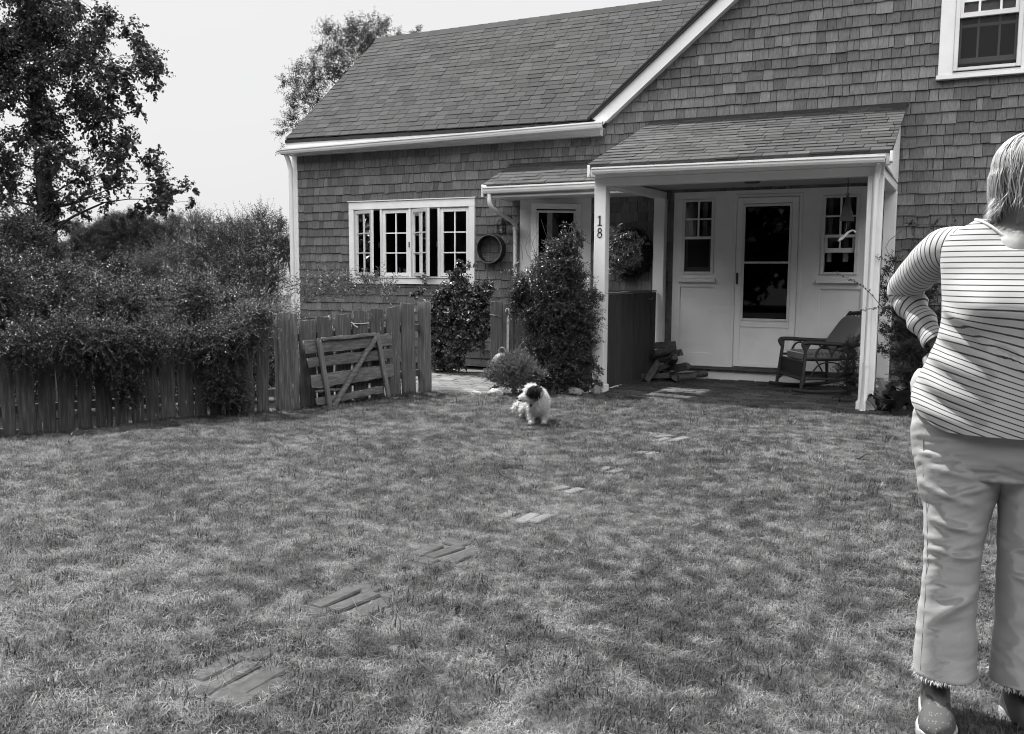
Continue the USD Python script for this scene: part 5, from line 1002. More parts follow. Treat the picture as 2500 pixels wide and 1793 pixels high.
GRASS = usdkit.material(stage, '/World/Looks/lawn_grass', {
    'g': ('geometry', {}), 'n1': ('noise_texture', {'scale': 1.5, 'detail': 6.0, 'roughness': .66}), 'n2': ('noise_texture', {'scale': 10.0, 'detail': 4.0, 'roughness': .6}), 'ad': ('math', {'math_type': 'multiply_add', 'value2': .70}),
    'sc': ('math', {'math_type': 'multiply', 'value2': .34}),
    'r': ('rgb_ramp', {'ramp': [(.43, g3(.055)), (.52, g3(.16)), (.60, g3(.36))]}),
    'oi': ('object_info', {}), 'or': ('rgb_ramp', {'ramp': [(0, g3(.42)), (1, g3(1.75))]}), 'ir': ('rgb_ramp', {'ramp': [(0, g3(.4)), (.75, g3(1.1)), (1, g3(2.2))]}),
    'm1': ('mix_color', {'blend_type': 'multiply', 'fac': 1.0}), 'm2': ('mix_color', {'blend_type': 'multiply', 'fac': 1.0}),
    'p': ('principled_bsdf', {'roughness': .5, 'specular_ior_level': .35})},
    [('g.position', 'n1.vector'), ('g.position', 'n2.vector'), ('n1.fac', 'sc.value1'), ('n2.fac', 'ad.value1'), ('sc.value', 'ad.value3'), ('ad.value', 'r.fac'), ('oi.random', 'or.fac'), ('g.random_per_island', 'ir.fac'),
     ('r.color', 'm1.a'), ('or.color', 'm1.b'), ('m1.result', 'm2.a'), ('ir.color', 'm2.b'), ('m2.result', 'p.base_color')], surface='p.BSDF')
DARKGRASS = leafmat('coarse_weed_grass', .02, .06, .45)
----
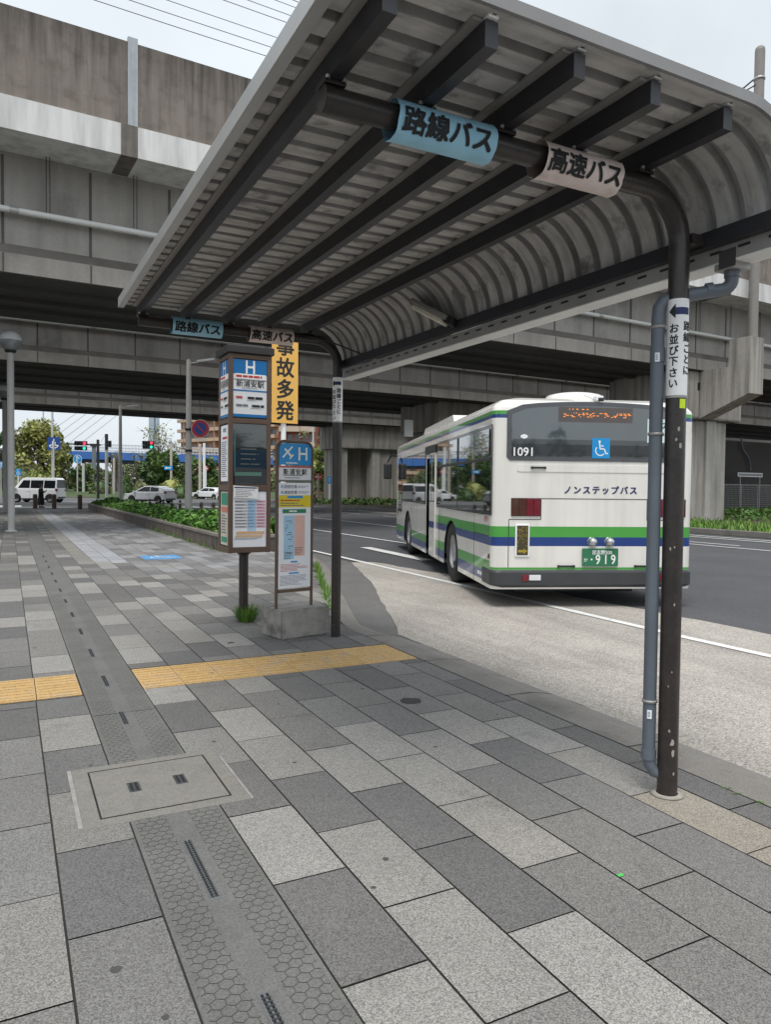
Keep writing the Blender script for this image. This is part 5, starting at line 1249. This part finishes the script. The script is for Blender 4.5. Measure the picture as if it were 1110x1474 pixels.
----
*Exercise prompt:*
Go through the material above and output exactly the lines from the one containing "Continue the USD" through the one containing "DARKGRASS = leafmat('coarse_weed_grass', .02, .06, .45)".

*Response:*
Continue the USD Python script for this scene: part 5, from line 1002. More parts follow. Treat the picture as 2500 pixels wide and 1793 pixels high.
GRASS = usdkit.material(stage, '/World/Looks/lawn_grass', {
    'g': ('geometry', {}), 'n1': ('noise_texture', {'scale': 1.5, 'detail': 6.0, 'roughness': .66}), 'n2': ('noise_texture', {'scale': 10.0, 'detail': 4.0, 'roughness': .6}), 'ad': ('math', {'math_type': 'multiply_add', 'value2': .70}),
    'sc': ('math', {'math_type': 'multiply', 'value2': .34}),
    'r': ('rgb_ramp', {'ramp': [(.43, g3(.055)), (.52, g3(.16)), (.60, g3(.36))]}),
    'oi': ('object_info', {}), 'or': ('rgb_ramp', {'ramp': [(0, g3(.42)), (1, g3(1.75))]}), 'ir': ('rgb_ramp', {'ramp': [(0, g3(.4)), (.75, g3(1.1)), (1, g3(2.2))]}),
    'm1': ('mix_color', {'blend_type': 'multiply', 'fac': 1.0}), 'm2': ('mix_color', {'blend_type': 'multiply', 'fac': 1.0}),
    'p': ('principled_bsdf', {'roughness': .5, 'specular_ior_level': .35})},
    [('g.position', 'n1.vector'), ('g.position', 'n2.vector'), ('n1.fac', 'sc.value1'), ('n2.fac', 'ad.value1'), ('sc.value', 'ad.value3'), ('ad.value', 'r.fac'), ('oi.random', 'or.fac'), ('g.random_per_island', 'ir.fac'),
     ('r.color', 'm1.a'), ('or.color', 'm1.b'), ('m1.result', 'm2.a'), ('ir.color', 'm2.b'), ('m2.result', 'p.base_color')], surface='p.BSDF')
DARKGRASS = leafmat('coarse_weed_grass', .02, .06, .45)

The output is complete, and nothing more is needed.